Prosecutors and public defenders are supposed to be adversaries in the courtroom. But prosecutors have a significant upper hand: a largely unchecked power to bring criminal charges against anyone they want. In most parts of the country, prosecutors don’t wield this tool against their own professional opponents. But in New Orleans, it’s become a pattern.

At least six defense attorneys and investigators say they faced threats of criminal charges by the Orleans parish district attorney for doing their jobs, the Guardian has found. Since DA Leon Cannizzaro took office in 2009, the attorneys have been accused of kidnapping, impersonation and witness tampering in the course of defending their clients. Each case has failed to stand up to scrutiny: all charges that have been brought were eventually dropped or overturned.

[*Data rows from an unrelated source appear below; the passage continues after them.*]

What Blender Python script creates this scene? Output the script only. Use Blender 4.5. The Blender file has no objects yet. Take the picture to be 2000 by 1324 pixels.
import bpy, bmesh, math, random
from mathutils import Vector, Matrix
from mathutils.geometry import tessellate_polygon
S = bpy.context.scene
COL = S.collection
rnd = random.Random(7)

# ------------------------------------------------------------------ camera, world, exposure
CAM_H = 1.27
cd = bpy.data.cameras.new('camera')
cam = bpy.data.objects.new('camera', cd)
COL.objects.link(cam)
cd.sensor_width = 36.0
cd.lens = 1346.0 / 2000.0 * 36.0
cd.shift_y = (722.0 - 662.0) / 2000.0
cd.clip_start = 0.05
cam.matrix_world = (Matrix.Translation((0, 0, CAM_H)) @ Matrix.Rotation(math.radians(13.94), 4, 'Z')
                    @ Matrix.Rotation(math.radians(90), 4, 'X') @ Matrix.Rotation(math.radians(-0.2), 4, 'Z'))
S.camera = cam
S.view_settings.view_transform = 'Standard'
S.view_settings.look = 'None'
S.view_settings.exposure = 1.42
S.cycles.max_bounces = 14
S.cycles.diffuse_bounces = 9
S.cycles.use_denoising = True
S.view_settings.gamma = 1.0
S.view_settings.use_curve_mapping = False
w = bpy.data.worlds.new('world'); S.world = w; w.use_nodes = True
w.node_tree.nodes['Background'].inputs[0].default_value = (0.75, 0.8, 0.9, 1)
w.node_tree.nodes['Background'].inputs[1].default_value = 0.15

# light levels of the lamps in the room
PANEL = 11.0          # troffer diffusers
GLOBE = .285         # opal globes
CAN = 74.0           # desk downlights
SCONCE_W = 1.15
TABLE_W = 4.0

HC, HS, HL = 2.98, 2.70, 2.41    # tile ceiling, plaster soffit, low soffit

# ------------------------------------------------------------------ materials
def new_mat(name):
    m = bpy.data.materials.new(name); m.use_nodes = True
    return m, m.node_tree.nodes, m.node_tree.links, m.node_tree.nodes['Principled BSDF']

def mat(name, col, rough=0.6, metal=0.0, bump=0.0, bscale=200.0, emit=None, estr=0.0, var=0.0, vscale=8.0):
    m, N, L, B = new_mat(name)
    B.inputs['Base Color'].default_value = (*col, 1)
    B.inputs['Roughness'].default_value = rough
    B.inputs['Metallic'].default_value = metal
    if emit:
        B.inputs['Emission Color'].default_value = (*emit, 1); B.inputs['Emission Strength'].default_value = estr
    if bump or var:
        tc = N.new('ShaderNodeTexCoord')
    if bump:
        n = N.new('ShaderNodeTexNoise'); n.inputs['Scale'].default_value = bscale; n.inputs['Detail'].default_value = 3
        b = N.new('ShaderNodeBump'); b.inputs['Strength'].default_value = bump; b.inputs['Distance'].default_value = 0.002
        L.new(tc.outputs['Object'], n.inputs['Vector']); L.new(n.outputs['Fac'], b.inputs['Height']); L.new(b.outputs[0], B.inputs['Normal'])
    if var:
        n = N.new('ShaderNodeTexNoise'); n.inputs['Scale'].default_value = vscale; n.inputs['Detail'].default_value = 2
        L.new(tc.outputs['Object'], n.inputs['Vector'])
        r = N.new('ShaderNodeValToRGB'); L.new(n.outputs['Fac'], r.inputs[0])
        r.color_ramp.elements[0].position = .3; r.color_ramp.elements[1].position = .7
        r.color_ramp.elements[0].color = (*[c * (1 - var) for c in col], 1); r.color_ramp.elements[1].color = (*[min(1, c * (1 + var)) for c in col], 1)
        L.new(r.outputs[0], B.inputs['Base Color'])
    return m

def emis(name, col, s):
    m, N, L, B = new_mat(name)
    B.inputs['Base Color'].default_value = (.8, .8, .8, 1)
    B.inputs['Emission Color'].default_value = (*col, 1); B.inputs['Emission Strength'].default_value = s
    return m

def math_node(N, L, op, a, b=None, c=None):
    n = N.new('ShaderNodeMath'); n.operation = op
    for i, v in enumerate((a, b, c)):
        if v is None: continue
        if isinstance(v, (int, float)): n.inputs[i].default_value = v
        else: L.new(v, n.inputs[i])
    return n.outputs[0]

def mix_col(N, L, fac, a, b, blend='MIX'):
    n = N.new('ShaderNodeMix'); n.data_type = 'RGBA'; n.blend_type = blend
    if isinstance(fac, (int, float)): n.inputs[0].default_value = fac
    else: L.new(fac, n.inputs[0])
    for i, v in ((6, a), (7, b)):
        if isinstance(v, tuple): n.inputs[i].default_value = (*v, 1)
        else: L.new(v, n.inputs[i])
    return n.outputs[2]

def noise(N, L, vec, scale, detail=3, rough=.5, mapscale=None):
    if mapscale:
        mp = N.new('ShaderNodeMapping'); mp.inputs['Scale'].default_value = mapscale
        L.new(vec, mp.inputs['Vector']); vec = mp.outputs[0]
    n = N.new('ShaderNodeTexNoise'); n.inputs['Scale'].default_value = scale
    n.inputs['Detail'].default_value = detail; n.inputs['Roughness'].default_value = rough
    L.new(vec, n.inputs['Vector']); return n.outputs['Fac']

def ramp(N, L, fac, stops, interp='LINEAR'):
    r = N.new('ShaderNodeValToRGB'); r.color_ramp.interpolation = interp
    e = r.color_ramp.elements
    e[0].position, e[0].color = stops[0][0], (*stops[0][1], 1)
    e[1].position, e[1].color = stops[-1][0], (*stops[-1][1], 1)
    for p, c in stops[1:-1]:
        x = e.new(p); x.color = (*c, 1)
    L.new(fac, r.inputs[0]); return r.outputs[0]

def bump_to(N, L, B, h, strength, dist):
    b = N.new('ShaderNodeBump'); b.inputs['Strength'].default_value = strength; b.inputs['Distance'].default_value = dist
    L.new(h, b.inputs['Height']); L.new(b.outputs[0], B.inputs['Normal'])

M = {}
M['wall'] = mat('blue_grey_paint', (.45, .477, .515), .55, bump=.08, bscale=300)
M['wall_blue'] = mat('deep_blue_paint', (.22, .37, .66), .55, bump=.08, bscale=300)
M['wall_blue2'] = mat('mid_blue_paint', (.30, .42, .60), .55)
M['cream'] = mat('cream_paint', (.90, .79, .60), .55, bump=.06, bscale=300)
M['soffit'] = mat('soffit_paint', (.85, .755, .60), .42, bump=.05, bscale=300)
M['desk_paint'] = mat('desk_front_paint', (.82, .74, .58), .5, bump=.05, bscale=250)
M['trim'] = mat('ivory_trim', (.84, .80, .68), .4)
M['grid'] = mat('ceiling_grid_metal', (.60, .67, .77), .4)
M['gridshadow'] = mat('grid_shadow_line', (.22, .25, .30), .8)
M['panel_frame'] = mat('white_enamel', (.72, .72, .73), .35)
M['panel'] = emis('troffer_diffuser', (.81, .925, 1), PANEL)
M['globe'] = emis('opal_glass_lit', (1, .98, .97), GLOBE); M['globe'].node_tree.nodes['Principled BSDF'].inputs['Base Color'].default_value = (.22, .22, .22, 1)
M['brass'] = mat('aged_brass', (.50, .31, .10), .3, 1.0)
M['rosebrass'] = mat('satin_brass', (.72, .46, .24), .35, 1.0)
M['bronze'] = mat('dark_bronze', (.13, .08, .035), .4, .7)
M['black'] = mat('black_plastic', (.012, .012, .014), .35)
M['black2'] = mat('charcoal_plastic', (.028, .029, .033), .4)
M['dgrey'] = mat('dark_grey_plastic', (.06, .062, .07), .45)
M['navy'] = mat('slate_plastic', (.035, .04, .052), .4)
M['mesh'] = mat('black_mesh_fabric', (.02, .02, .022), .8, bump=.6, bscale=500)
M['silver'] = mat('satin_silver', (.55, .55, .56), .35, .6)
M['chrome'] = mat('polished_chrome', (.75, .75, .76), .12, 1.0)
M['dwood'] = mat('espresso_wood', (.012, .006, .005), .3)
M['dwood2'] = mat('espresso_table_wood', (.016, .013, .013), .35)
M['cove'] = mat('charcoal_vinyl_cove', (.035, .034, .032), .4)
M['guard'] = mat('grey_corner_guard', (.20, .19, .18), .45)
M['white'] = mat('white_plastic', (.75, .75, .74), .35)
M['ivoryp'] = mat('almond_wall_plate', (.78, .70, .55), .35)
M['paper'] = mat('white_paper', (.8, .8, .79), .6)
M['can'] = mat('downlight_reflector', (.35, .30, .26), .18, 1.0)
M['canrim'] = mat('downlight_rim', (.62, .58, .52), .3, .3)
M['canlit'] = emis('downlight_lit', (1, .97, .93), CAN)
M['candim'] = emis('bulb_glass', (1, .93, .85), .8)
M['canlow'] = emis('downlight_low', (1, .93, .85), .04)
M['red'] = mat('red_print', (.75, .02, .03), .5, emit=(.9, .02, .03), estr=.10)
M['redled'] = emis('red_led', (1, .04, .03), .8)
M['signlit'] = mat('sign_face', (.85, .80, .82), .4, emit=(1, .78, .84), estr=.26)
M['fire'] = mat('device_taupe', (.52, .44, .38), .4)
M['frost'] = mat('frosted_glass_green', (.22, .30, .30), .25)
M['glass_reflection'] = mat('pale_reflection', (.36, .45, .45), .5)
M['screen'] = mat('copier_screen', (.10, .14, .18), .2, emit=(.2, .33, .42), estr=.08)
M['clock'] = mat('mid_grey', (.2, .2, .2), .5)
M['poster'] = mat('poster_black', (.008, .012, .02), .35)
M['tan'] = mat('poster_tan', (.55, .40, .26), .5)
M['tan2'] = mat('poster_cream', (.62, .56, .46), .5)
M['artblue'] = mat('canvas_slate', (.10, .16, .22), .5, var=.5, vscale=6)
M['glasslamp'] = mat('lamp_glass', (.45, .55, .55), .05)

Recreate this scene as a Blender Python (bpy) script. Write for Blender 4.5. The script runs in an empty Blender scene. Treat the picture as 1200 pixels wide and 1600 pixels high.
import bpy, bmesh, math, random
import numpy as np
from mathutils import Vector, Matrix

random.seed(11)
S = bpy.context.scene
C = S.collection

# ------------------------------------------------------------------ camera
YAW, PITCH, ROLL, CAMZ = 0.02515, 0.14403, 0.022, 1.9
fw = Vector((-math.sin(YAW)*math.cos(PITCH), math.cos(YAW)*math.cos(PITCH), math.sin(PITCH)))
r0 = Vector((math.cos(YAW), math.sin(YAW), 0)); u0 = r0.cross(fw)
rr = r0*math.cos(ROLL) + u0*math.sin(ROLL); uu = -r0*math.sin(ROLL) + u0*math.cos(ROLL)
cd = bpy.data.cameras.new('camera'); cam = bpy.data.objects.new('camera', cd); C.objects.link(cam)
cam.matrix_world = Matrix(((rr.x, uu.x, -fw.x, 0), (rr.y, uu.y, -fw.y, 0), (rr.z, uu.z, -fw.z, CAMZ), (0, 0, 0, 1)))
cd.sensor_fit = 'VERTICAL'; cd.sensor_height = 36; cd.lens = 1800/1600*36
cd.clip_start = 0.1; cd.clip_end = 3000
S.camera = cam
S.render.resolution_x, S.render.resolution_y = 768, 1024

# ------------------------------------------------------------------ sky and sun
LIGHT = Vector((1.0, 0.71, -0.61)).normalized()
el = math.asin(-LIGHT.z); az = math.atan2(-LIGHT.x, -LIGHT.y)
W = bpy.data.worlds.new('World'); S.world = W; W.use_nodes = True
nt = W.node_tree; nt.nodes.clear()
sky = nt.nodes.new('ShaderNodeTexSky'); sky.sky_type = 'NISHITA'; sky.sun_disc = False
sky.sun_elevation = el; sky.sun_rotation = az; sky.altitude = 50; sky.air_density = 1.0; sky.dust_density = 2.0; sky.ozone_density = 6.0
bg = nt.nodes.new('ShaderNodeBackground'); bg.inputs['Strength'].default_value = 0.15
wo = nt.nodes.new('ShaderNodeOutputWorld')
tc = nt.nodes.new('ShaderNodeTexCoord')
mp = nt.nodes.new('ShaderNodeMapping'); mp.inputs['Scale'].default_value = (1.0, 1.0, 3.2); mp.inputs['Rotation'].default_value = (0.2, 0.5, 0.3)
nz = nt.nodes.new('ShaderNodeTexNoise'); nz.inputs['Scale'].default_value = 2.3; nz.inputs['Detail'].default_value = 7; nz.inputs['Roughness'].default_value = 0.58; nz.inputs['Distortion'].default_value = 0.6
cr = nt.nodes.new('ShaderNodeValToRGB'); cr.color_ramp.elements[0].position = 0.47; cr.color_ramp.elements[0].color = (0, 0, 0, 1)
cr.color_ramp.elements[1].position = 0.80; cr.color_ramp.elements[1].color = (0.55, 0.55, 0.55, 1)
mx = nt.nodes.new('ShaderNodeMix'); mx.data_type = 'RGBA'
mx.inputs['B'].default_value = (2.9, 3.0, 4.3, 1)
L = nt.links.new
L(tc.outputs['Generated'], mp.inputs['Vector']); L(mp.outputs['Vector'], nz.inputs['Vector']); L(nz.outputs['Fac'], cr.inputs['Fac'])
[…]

Legal experts said the practice of charging public defenders is highly unusual and raises ethical concerns.

“I can’t think of any way to justify what the prosecutor’s office has done,” said Bennett Gershman, a professor at Pace Law School who studies prosecutorial misconduct. He said prosecutors could be using their charging power to gain a competitive advantage or to intimidate defense attorneys.

“It’s an abuse of power by Cannizzaro’s office,” he said.

“I wouldn’t want a prosecutor’s office to dampen the ability or intimidate the ability of a public defender’s office to do the investigation,” said Carter Stewart, a former federal prosecutor who served as US attorney in southern Ohio. He told the Guardian he had never heard of prosecutors indicting public defenders anywhere else in the country.

The district attorney’s office did not respond to multiple requests for interviews.